- _YOUR INSTRUCTIONS_:
Can you write out all of the material below, word for word?

- _DATA SHOWN_:
[Begin]
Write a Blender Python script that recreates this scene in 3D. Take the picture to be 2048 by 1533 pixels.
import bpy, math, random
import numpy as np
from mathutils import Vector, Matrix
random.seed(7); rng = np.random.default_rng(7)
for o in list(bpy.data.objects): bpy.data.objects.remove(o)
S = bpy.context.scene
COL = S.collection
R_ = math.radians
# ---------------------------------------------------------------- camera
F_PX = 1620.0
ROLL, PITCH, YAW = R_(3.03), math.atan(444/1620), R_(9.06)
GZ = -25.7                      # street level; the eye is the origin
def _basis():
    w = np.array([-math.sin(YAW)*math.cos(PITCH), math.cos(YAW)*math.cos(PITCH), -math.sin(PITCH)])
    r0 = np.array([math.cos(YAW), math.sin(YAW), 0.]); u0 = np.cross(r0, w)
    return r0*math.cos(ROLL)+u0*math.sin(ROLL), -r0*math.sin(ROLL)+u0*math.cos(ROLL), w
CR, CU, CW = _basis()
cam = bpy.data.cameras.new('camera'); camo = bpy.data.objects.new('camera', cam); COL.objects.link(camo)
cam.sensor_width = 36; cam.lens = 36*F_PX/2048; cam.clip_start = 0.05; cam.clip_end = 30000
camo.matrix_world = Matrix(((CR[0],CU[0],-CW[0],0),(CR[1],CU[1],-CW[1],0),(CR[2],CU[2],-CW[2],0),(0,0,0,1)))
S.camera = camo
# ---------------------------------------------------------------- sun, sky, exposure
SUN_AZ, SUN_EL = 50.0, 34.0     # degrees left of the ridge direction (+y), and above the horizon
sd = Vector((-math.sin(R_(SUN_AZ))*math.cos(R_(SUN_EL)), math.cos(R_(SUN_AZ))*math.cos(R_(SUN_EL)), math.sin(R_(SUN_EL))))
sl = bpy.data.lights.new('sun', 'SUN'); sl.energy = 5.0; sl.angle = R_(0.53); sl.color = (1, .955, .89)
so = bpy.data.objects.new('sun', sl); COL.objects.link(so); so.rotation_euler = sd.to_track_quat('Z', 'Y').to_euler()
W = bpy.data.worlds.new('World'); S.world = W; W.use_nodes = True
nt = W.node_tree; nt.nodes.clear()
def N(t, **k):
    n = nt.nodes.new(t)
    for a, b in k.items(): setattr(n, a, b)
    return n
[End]
- _REPLY_:
Write a Blender Python script that recreates this scene in 3D. Take the picture to be 2048 by 1533 pixels.
import bpy, math, random
import numpy as np
from mathutils import Vector, Matrix
random.seed(7); rng = np.random.default_rng(7)
for o in list(bpy.data.objects): bpy.data.objects.remove(o)
S = bpy.context.scene
COL = S.collection
R_ = math.radians
# ---------------------------------------------------------------- camera
F_PX = 1620.0
ROLL, PITCH, YAW = R_(3.03), math.atan(444/1620), R_(9.06)
GZ = -25.7                      # street level; the eye is the origin
def _basis():
    w = np.array([-math.sin(YAW)*math.cos(PITCH), math.cos(YAW)*math.cos(PITCH), -math.sin(PITCH)])
    r0 = np.array([math.cos(YAW), math.sin(YAW), 0.]); u0 = np.cross(r0, w)
    return r0*math.cos(ROLL)+u0*math.sin(ROLL), -r0*math.sin(ROLL)+u0*math.cos(ROLL), w
CR, CU, CW = _basis()
cam = bpy.data.cameras.new('camera'); camo = bpy.data.objects.new('camera', cam); COL.objects.link(camo)
cam.sensor_width = 36; cam.lens = 36*F_PX/2048; cam.clip_start = 0.05; cam.clip_end = 30000
camo.matrix_world = Matrix(((CR[0],CU[0],-CW[0],0),(CR[1],CU[1],-CW[1],0),(CR[2],CU[2],-CW[2],0),(0,0,0,1)))
S.camera = camo
# ---------------------------------------------------------------- sun, sky, exposure
SUN_AZ, SUN_EL = 50.0, 34.0     # degrees left of the ridge direction (+y), and above the horizon
sd = Vector((-math.sin(R_(SUN_AZ))*math.cos(R_(SUN_EL)), math.cos(R_(SUN_AZ))*math.cos(R_(SUN_EL)), math.sin(R_(SUN_EL))))
sl = bpy.data.lights.new('sun', 'SUN'); sl.energy = 5.0; sl.angle = R_(0.53); sl.color = (1, .955, .89)
so = bpy.data.objects.new('sun', sl); COL.objects.link(so); so.rotation_euler = sd.to_track_quat('Z', 'Y').to_euler()
W = bpy.data.worlds.new('World'); S.world = W; W.use_nodes = True
nt = W.node_tree; nt.nodes.clear()
def N(t, **k):
    n = nt.nodes.new(t)
    for a, b in k.items(): setattr(n, a, b)
    return n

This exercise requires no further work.